The project originated with Dr Keri Collins, who joined the University in 2012 as a Research Fellow. A graduate from the University of Bath, she’d seen the way her Alma Mater had integrated it into its programme and wanted to do the same at Plymouth.
“We have this great marine tradition at the University, and there’s the naval dockyard in the city, so it just made sense on a thematic level,” says Keri. “But initially it was difficult to show people what we were trying to do, and at the outset we couldn't even be sure we’d have the funding to do it. So it wasn't an easy ‘sell’ to the students.”
But sell the idea Keri did, and at the beginning of the 2013/14 academic year a team with “zero experience” embarked on the project. The submarine was designed through dissertation projects and it was that first version that Doug, dive lead Daryl Oosthuizen, Mike Prest and Matthew Merrett took to the European International Submarine Races at Europe’s largest freshwater tank, QinetiQ’s Ocean Basin in Gosport. There, they achieved a remarkable third place overall around a demanding slalom course, reaching speeds of 4.6 knots despite effectively losing their hatch early on.

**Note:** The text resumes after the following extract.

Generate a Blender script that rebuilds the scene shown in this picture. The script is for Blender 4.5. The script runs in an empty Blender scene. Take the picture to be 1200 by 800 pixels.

With students John Cima, Oliver Powlesland and Nicholas Arthur joining the project at the start of 2014/15, and the support of staff in the School of Marine Science and Engineering, including Dr Richard Cullen, Adam Kyte, Alastair Reynolds and Matt Brown, the focus switched to refinement and improvement for the International Submarine Races (ISR 13). Held biennially at the Naval Surface Warfare Center (NSWC), in Carderock, Maryland, the event places an even greater emphasis on speed, requiring the teams to make a straight run down a 100-metre course – in a facility so long that the designers had to take into account the curvature of the earth.
Daryl, who is on the masters programme in Mechanical Engineering, said: “This year, we made a number of modifications to the design, addressing the hatch problems, adding a new nose cone, modifying the control system and making the sub more rigid. These have all been designed to improve the hydrodynamic performance and reduce drag.”